The essay has been voluminous all through the period, but it too has changed its tone. More than any other literary form it has been the medium through which we may trace the transition from the old period to the new. American literature had begun with the essay, and we have seen how the form, designated by the name of sketch, grew in the hands of Irving and Hawthorne and Poe into what in the period of the seventies became recognized as a distinct literary form with the name of short story.

The literary essay is a classical form: to flourish, it needs the atmosphere of old culture and established social traditions; it must work in the materials of classic literature; it is leisurely in method, discursive, gently sentimental. It was the dominating form, it will be remembered, in the classical age of Addison, the age of manners and mind. It was peculiarly fitted, too, to be the literary vehicle of the later classical age in America, the Europe-centered period of Irving and Emerson and Willis and Holmes. The early pilgrims to the holy land of the Old World sent back their impressions and dreamings in the form of essays: Longfellow's Outre-Mer, for example, and Willis's Pencillings by the Way. On the same shelf with The Sketch Book belong Willis's Letters from Under a Bridge, Dana's The Idle Man, Donald G. Mitchell's Reveries of a Bachelor, Curtis's Prue and I, and a great mass of similar work, enough indeed to give color and even name to its period. This shelf more than any other marks the extent of England's dominion over the literature of the first three quarters of the nineteenth century: it was the most distinctive product of our classical age. Until America has a rich background of her own with old culture and traditions, with venerable native classics from which to quote, and a long vista of romantic history down which to look, her contemplative and strictly literary essays must necessarily be redolent of the atmosphere of other lands.

I

The National Period, with its new breath of all-Americanism, its new romantic spirit, its youthful exuberance, and its self-realization, has been, therefore, not a period in which the essay of the old type could find congenial soil. Instead of the Irving sketch there has been the vivid, sharply cut short story; instead of the contemplative, dreamy study of personalities and institutions—Irving's "The Broken Heart," Longfellow's "Père la Chaise"—there have been incisive, analytical, clearly cut special studies, like Woodrow Wilson's Mere Literature and Other Essays; instead of the delightful, discursive personal tattle of a Charles Lamb and a Dr. Holmes there has been the colorless editorial essay, all force and facts, or the undistinctive, business-like special article, prosiest of all prose.

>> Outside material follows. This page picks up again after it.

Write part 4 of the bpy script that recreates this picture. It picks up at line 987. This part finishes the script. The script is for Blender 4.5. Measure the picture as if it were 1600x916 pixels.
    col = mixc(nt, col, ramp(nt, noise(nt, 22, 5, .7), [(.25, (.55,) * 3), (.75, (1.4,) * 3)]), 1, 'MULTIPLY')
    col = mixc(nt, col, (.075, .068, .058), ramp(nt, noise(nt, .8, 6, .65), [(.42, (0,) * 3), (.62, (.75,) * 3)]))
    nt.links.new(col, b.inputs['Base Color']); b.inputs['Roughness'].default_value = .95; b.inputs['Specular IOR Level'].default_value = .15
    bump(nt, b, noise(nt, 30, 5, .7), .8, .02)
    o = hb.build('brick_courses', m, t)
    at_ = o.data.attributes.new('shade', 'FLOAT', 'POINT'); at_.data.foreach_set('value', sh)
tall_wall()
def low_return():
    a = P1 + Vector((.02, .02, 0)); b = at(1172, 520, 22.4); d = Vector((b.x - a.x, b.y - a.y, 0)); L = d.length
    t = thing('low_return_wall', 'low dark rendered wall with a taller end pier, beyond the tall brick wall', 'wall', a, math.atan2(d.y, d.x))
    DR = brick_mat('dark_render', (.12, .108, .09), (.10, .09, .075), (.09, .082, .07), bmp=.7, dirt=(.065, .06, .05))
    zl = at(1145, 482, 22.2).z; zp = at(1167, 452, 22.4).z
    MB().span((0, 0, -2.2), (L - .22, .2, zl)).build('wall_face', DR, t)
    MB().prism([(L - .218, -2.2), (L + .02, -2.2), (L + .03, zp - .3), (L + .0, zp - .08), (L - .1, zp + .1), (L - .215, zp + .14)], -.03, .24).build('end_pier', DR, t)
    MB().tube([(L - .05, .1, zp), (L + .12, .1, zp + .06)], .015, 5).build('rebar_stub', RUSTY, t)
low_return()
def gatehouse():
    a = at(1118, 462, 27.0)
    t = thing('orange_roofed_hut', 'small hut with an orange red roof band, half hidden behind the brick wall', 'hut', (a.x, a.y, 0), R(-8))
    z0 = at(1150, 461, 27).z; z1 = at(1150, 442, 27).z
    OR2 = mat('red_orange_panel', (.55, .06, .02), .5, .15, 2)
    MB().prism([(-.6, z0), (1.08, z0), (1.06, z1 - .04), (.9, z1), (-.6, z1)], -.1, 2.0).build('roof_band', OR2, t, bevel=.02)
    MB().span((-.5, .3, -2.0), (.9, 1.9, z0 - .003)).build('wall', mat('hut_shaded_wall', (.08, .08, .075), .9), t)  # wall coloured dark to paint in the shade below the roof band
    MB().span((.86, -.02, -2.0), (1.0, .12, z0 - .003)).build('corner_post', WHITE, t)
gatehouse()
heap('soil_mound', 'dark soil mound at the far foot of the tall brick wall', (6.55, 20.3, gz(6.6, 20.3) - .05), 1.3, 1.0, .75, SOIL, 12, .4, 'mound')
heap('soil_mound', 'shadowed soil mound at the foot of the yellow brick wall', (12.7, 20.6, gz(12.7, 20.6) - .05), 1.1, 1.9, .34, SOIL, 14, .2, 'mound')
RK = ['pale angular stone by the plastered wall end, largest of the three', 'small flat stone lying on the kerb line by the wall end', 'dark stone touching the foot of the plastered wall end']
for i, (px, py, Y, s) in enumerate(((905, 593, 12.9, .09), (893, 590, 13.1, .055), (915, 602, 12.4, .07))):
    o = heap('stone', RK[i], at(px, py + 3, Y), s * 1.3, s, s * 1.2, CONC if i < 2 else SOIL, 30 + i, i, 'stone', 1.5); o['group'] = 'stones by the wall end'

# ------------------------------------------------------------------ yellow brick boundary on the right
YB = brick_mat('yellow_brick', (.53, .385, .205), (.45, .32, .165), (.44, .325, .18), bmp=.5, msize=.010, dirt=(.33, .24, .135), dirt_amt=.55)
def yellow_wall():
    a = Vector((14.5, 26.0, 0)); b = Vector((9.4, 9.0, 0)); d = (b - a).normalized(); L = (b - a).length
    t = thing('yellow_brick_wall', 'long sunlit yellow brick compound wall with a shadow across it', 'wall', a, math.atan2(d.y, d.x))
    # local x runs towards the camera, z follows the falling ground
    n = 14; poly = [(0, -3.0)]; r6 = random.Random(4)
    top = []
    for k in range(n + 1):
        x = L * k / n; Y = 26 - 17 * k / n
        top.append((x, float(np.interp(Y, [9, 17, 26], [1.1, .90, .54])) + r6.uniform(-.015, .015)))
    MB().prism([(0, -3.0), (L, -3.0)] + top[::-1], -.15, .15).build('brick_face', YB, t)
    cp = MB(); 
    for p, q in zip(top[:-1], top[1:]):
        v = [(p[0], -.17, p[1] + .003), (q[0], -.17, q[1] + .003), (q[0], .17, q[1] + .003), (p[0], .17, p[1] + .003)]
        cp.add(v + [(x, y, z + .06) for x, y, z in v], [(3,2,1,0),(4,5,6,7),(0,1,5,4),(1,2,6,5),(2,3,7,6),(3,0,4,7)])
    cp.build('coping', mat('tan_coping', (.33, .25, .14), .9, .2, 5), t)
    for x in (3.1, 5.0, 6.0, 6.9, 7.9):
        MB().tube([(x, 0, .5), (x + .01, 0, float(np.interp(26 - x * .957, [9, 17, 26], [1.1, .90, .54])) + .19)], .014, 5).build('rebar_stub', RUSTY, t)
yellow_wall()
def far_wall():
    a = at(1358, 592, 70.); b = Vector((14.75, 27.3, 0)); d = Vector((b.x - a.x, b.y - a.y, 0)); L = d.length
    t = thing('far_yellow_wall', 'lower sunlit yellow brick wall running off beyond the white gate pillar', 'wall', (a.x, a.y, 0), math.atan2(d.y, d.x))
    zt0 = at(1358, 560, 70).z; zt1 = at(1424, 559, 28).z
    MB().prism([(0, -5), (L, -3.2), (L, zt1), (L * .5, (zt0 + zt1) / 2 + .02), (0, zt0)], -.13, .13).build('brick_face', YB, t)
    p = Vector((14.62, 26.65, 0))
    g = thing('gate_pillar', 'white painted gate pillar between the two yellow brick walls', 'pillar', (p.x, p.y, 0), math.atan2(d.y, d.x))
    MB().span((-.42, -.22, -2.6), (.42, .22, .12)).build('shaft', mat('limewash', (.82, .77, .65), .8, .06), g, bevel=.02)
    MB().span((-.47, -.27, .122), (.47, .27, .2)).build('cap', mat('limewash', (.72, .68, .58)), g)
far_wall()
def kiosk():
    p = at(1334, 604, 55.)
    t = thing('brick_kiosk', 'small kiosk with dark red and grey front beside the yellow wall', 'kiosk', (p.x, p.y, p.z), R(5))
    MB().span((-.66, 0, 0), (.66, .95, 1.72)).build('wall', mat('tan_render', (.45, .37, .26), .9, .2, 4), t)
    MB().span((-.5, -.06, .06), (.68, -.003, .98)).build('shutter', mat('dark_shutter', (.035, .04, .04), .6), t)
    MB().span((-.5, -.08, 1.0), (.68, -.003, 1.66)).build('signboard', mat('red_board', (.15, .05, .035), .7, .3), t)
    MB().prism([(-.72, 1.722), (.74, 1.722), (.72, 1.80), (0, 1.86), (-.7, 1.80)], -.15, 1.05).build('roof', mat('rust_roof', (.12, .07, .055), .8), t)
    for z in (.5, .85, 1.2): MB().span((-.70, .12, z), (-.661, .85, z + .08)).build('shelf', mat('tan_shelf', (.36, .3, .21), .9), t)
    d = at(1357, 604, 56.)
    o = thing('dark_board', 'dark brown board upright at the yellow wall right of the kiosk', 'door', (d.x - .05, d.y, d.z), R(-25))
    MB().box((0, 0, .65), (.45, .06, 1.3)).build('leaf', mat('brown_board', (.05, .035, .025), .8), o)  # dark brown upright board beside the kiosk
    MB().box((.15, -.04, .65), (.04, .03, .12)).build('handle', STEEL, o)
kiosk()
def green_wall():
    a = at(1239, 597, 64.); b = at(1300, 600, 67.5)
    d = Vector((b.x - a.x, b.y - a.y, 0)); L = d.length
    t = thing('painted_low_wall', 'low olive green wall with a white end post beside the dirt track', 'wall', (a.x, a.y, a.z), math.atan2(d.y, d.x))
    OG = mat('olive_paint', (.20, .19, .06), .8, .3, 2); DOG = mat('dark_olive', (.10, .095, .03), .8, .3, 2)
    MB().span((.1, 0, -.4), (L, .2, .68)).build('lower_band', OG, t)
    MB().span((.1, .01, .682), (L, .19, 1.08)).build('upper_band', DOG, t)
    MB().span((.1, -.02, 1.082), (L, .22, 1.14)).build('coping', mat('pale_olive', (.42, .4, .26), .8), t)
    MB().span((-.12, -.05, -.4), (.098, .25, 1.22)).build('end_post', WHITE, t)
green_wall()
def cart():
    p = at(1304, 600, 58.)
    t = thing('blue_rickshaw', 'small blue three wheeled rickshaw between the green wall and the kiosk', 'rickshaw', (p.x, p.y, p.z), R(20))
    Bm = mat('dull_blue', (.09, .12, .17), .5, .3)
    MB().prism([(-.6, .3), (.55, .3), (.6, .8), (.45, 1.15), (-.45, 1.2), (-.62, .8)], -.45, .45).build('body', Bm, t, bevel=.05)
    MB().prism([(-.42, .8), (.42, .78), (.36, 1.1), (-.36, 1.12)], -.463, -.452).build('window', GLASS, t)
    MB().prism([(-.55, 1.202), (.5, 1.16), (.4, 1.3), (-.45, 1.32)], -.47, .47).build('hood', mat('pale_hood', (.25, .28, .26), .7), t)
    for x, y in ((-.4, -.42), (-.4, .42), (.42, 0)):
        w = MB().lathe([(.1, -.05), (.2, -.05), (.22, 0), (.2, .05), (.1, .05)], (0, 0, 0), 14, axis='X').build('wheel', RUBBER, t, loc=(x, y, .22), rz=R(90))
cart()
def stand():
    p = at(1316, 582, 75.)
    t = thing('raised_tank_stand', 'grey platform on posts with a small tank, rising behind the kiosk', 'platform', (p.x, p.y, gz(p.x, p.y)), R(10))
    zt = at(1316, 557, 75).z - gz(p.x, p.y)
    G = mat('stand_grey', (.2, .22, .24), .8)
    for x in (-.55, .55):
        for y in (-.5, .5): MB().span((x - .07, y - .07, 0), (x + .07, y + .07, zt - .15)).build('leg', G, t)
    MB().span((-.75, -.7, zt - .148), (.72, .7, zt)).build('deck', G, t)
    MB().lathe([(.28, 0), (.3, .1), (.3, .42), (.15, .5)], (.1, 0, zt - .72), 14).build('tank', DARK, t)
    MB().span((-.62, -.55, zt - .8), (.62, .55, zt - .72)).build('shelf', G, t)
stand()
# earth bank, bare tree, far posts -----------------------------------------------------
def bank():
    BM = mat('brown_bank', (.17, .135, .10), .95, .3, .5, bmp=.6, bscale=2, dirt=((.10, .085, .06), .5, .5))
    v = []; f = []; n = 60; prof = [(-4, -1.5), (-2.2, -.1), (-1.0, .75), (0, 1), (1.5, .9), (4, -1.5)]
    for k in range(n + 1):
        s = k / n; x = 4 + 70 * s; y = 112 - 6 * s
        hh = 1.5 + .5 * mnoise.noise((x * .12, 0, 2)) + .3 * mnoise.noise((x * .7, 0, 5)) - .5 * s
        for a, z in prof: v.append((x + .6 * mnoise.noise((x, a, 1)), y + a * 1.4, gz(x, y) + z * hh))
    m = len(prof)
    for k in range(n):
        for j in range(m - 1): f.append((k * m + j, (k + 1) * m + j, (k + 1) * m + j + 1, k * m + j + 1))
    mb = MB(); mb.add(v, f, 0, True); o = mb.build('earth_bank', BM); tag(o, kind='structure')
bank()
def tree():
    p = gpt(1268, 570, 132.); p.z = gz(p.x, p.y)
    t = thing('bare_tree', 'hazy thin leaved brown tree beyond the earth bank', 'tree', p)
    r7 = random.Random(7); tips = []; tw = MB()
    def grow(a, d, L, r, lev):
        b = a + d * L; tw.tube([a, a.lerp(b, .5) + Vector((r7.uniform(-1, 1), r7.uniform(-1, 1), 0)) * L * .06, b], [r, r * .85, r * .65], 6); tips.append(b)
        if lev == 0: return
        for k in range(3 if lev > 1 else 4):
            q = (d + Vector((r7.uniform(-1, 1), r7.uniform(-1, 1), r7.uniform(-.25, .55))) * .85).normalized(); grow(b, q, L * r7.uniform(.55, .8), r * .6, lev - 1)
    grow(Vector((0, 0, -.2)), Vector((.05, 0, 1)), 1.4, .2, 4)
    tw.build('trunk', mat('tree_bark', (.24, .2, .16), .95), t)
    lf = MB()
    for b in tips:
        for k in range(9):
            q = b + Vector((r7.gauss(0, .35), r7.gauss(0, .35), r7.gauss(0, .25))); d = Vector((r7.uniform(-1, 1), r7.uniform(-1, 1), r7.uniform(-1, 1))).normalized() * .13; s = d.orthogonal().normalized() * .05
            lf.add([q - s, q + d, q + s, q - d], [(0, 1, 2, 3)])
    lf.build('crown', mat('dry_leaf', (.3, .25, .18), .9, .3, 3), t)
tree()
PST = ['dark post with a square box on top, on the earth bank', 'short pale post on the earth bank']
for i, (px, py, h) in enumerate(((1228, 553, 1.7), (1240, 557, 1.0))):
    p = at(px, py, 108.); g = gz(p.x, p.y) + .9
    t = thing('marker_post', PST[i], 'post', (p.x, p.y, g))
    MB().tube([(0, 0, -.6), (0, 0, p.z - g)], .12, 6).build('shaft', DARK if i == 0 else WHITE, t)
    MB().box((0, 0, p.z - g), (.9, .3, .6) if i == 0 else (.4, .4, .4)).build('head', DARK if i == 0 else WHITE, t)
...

The transition figure in the history of the American essay was Charles Dudley Warner, the last of the contemplative Sketch Book essayists, and, with Higginson, Burroughs, Maurice Thompson, and others, a leading influence in the bringing in of the new freshness and naturalness and journalistic abandon that gave character to the prose of the later period. He was a New Englander, one of that small belated group born in the twenties—Mitchell, Hale, Higginson, Norton, for example—that found itself in a Janus-like position between the old school of Emerson and Longfellow and the new school of non-New Englanders—Harte, Hay, Howells, Mark Twain. Warner was peculiarly a transition figure. He could collaborate with Mark Twain on that most distinctively latter-day novel The Gilded Age, and be classed by his generation with the humorists of the Burdette, Josh Billings group, yet at the death of George William Curtis he could be chosen as without question the only logical heir to the Editor's Easy Chair department of Harper's Magazine.

Warner was born in 1829, the birth year of Dr. S. Weir Mitchell, and his birthplace was a farm in western Massachusetts, where his ancestors for generations had been sturdy Puritan yeomen. The atmosphere of this home and the round of its life he has described with autobiographic pen in Being a Boy, the most valuable of all his studies. Concerning the rest of his life one needs only to record that he was graduated from Hamilton College in 1851 and from the law department of the University of Pennsylvania in 1857, and that after four years of legal practice in Chicago he was invited by his classmate, Senator J. R. Hawley, to remove to Hartford, Connecticut, to become associate editor of the paper that was soon merged with the Hartford Courant. To this paper either as its editor or as a contributor he gave the best years of his life. He used his vacations for foreign travel, at one time spending a year and a half abroad, and in his later years he saw much of his own land, but always he traveled pen in hand, ready to embody every observation and sentiment in a letter for the readers at home. Travel letters of the older type they were, such as Taylor wrote home from Germany and Curtis sent from the Nile and the Levant, gently sentimental, humorous in a pervasive way, perfectly natural, unconscious of style.

Warner was forty and a confirmed journalist before he published anything in book form, and even this first volume was not written with book intent. He had contributed a rambling series of papers to the Courant, a sort of humorous echo of Greeley's What I Know about Farming, careless, newspapery, funny in a chuckling sort of way, and perfectly unconventional and free from effort. Naturalness was its main charm. The period was ready for out-of-doors themes simply presented, and it found an enthusiastic circle of readers who demanded its publication in book form. Henry Ward Beecher was among them and as an inducement he promised an introductory letter. The result was My Summer in a Garden, 1870, a book that sprang into wide popularity and that undoubtedly was one of the formative influences of the new period. He followed it with Backlog Studies, a series of sketches of the Donald G. Mitchell variety, and then with various travel books like Saunterings and My Winter on the Nile. Late in life he published novels, A Little Journey in the World, The Golden House, and others dealing with phases of life in New York City, and he served as editor of several important series of books, notably The American Men of Letters Series of biographies, to which he himself contributed the life of Irving.